From our perspective, if a seller client grants special access to a buyer, our job of managing the campaign process suddenly gets far tougher. “Managing” buyers means that we herd them through steps of increasing interest and qualification to the point where they generate purchase proposals that we then present to the client in a standardized format. We rank buyers by attractiveness, select one with which to enter into detailed negotiations, and try to hold onto the remaining prospects as insurance until we’ve closed the leader. To do this, we need perfect information about what each buyer knows or has been told, his attitudes and his rationale. We don’t have this information if a buyer is enjoying special access.

Another risk of direct contact is familiarity breeding contempt. The seller wants to appear as a desirable bride at the altar of closing ceremonies. Insulated from the eyeball-to-eyeball negotiations with buyers that preceded the event, the seller is proudly presented as a fresh start on a hopeful future. It’s hard for us to carry off this vision if the seller’s been sullied with money-grubbing details -- that’s our job, the “bad cop” intermediary.

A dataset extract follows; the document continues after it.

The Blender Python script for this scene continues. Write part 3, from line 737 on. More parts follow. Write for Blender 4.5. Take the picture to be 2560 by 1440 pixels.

Finally, we want to avoid at all costs the prospect of competing against our client for the successful buyer. Both seller and intermediary should be on the same side of the table, motivated by similar incentives.

So for these reasons, most intermediaries require success fee compensation regardless of who first identified the winning buyer, though they may concede to a reduced success fee in cases where a very strong relationship existed beforehand. But please know that their reluctance to make these concessions isn’t based on greed alone: it’s rooted in a concern that their ability to act as impartial consultant may be compromised when they can earn more compensation by recommending "their" buyer over the client's.